El varón dandy de parranda

Caragiale fue un tipo raro, en el sentido que supo darle al término el poeta Pere Gimferrer. Una extraña flor en el invernadero de aquella época, heredero directo del simbolismo y del decadentismo de fin de siglo, pero amamantado en el Berlín previo a la I Guerra Mundial. Hijo ilegítimo del popular autor teatral Ion Luca Caragiale (1852-1912), el afán por emular al padre iba a determinar toda su vida, algo que finalmente conseguiría, tras más de diez años de redacción y algunos más de olvido, gracias a esta magnífica obra, elegida por la revista Observator Cultural como la mejor novela rumana del siglo pasado. La segunda de la lista —¡ay! Cómo nos gustan las listas— es 'El lecho de Procusto' de Camil Pretescu, sólo recientemente editada por El Gadir. La siguiente en el podio ('Los Moromete' de Marin Preda) está todavía inédita en España, así que imagínense las que siguen en la lista... Y eso que en los últimos años, junto a los mencionados Caragiale y Petrescu, y otras figuras más conocidas como Cioran, Ionesco o Eliade, se han rescatado algunos nombres señeros de esa verdadera edad de plata que vivieron las letras rumanas a principios del siglo XX como son Max Blecher (de quien ya nos hemos ocupado en este espacio) y Mihail Sebastian (de quien prometemos ocuparnos). Todavía hay mucho por conocer del, discúlpenos el neologismo, rumanismo ilustrado.

'Los depravados príncipes de la Vieja Corte' está repleta de personajes increíbles que pululan por el Bucarest del siglo pasado, conocida con toda justicia como 'el pequeño París': Pera Corcodusa, 'Nalguitas', la familia Arnoteanu... aparecen y desaparecen entre príncipes rusos, sultanas y bailarinas iniciadas en los secretos de la teosofía. Y entre tanta zafiedad, destacando con muchos cuerpos de ventaja, la contrahecha figura de Pirgu, "un adefesio con alma de mataperros y enterrador", adicto a las mujeres atocinadas y al alcohol dudoso. Este lazarillo (al igual que Marius lo hizo con nosotros) es quien guiará a otros 'Tipos Infames', letraheridos ávidos de experiencias fuertes, por las alcantarillas de la ciudad a la búsqueda del placer extremo.

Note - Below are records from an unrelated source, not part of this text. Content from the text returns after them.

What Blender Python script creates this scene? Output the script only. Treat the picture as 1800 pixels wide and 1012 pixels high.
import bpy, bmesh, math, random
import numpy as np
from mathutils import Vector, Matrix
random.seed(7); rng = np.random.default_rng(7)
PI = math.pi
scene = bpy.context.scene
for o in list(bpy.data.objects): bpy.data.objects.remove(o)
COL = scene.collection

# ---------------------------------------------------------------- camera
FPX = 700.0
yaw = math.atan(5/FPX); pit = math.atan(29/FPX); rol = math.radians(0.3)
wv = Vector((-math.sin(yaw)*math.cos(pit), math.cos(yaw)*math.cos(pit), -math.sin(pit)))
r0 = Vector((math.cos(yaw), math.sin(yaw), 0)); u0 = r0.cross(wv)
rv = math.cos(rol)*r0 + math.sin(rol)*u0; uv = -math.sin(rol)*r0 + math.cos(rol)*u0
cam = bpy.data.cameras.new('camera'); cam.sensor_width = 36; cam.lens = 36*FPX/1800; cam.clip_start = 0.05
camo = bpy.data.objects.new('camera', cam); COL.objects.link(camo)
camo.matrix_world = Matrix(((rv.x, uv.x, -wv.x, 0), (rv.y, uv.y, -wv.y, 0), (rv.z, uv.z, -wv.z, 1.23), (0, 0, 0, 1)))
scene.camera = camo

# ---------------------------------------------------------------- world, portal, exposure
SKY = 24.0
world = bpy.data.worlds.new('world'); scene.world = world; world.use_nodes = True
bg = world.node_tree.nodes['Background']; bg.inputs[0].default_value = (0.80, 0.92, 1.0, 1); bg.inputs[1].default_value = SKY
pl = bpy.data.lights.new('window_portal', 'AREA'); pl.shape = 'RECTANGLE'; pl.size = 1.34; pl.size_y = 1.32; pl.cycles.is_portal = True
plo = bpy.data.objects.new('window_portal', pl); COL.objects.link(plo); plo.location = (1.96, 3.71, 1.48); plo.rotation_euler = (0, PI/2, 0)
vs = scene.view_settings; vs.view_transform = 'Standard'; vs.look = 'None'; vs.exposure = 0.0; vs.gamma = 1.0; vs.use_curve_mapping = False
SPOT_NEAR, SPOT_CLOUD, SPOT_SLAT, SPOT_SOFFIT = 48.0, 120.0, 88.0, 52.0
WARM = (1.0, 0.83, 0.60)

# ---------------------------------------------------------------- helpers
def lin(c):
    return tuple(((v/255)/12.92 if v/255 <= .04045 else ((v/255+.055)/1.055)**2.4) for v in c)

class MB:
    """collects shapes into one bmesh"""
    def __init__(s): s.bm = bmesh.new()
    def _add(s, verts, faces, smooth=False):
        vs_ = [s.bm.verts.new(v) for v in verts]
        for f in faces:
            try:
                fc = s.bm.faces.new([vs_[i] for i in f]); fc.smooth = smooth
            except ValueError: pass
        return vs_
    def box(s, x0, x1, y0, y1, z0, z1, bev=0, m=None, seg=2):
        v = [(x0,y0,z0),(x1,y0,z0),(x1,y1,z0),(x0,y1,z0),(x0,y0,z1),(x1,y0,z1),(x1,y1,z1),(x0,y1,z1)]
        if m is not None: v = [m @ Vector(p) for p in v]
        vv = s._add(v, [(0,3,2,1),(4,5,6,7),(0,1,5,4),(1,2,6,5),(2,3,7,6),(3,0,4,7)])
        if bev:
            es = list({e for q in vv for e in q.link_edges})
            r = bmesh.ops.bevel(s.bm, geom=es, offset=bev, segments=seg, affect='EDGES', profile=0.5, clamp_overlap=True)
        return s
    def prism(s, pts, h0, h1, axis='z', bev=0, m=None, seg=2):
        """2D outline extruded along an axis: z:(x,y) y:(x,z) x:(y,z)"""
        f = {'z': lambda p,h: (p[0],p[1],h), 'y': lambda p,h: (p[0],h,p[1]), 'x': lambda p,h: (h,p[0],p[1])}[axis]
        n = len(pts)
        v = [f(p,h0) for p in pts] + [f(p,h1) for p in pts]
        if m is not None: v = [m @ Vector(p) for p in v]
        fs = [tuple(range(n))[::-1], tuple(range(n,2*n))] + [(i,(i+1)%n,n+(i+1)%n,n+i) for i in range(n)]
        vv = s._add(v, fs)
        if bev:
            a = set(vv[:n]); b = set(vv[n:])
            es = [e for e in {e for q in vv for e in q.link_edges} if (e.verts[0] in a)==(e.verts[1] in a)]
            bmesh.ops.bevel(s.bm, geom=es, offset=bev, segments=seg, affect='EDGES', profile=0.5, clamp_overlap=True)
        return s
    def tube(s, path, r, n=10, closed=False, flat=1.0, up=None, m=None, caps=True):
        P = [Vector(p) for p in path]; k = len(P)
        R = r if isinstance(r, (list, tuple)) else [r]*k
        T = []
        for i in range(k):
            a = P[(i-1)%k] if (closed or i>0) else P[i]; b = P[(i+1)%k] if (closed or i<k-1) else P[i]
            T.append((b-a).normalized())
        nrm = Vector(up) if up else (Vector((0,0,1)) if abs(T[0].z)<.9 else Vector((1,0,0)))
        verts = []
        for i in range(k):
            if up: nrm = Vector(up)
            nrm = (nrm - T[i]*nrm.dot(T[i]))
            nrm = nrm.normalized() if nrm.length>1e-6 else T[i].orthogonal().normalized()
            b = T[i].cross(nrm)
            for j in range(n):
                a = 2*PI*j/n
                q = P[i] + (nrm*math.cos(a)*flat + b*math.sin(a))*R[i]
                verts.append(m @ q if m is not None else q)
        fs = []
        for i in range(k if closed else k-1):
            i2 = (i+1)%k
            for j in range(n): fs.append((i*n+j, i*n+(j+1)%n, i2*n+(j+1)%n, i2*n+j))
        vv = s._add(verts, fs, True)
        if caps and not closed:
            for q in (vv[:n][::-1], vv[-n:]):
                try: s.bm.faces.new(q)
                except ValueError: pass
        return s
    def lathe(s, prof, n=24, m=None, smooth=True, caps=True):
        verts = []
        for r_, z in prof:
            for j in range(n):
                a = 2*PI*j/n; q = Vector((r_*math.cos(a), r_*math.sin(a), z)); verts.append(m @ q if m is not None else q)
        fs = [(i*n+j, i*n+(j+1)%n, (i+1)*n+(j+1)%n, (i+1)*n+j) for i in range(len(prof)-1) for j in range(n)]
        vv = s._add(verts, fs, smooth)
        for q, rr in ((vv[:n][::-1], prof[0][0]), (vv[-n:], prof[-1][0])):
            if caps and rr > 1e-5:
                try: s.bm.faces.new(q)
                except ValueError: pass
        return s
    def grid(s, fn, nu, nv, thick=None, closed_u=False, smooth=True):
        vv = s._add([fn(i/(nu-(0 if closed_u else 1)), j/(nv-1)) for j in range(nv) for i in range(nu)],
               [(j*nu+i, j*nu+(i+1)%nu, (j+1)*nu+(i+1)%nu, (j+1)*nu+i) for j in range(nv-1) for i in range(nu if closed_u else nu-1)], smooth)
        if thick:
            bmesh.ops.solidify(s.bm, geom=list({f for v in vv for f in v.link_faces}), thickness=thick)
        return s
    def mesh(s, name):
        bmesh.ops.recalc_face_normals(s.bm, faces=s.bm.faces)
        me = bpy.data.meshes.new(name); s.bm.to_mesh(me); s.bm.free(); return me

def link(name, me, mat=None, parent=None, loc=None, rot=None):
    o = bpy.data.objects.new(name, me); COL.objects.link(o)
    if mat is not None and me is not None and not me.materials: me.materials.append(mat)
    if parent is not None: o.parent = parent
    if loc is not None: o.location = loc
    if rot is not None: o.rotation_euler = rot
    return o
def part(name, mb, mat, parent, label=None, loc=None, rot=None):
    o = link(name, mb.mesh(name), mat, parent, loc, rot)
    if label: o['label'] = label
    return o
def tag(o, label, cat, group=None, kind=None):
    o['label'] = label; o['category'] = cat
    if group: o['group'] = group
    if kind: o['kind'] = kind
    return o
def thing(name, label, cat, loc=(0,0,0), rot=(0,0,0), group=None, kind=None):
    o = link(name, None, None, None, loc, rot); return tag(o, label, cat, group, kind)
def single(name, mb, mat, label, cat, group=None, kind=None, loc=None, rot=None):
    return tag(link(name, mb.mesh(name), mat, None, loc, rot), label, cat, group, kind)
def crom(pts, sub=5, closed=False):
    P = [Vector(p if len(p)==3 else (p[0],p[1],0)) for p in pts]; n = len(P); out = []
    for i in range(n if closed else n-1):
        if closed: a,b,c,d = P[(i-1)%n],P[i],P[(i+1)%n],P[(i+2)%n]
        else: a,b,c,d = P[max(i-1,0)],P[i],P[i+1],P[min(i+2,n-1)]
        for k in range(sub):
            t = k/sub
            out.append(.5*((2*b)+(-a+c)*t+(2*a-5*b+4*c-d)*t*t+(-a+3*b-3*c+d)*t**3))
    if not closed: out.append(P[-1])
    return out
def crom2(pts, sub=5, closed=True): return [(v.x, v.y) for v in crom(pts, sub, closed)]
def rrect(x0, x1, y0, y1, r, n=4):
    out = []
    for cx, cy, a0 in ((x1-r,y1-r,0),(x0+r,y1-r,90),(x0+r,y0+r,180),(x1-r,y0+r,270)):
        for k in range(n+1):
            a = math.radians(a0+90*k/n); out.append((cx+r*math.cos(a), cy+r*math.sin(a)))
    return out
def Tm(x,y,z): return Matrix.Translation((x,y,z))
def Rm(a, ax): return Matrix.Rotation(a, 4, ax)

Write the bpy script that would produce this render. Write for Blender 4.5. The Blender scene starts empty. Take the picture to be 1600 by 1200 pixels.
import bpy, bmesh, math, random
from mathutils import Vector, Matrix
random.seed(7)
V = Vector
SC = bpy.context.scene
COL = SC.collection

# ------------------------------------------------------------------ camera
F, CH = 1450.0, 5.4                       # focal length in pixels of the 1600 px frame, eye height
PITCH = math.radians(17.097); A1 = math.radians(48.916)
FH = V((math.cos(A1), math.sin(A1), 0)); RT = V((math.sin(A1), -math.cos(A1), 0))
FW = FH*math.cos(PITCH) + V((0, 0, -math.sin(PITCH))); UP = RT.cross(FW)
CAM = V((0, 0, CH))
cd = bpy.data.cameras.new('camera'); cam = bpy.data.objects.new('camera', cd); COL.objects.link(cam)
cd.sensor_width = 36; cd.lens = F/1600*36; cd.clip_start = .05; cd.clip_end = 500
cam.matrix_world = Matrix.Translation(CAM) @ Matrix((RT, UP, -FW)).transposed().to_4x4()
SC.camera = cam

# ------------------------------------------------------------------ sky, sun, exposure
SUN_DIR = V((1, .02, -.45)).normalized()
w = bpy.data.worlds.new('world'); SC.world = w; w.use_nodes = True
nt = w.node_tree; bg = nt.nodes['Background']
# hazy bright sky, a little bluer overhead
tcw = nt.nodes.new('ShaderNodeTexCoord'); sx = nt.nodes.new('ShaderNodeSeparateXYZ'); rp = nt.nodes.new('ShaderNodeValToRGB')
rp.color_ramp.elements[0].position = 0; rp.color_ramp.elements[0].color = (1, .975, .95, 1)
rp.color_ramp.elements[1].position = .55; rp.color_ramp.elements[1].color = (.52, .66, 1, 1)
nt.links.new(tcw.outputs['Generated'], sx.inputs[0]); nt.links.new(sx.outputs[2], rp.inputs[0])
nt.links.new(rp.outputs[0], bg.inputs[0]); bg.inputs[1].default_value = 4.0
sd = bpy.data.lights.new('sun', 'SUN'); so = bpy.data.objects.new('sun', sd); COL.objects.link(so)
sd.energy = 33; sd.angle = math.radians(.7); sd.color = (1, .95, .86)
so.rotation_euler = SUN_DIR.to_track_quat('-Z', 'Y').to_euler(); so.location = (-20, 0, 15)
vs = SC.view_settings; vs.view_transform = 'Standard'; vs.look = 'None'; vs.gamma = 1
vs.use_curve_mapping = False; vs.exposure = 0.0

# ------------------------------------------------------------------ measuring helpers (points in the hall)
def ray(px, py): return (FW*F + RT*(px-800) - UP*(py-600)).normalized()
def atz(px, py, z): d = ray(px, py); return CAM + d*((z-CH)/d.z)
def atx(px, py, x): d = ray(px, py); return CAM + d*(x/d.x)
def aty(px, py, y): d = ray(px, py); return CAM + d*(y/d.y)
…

Pero esos mismos viajes por las cloacas de la vida se dan la mano con las evocaciones que el narrador y sus amigos Pasadia y Pantazi (dos dandys decadentes) hacen de tiempos pasados y países lejanos, un mundo sofisticado y aristocrático condenado a desaparecer. Ese mundo, encarnado por la Vieja Corte, es una presencia bajo cuyas ruinas se cobijan los personajes mientras asisten al nacimiento de uno nuevo que pertenece al histriónico Pirgu y sus iguales.

De este modo, lo elevado y lo grotesco se dan la mano creando un continuo contraste y tensión que no puede dejar indiferente. Podría pensarse que esta invocación de los desperdicios de la vida no constituía más que un recurso para epatar a sus contemporáneos, en la línea de la poética de lo suburbial popularizada durante aquellos años (la novela se publicó en 1929). Sin embargo en 'Los príncipes...' está ausente toda especie de resentimiento y didactismo. En lugar de ello encontramos una búsqueda de la emoción y la belleza en medio de toda esa marginalidad, a lo que contribuye la pátina de morbosidad oriental que espolvorea toda la historia.


La familia de Marius, agradecida


Todavía exhaustos por la lectura, cerramos nuestro ejemplar, nos servimos una última copa de oporto dejándonos acunar por los susurros de Matt Elliot. Y así permaneceremos, al calor de la lumbre, esperando a que aquel poeta del vicio nos conduzca de regreso a la Vieja Corte.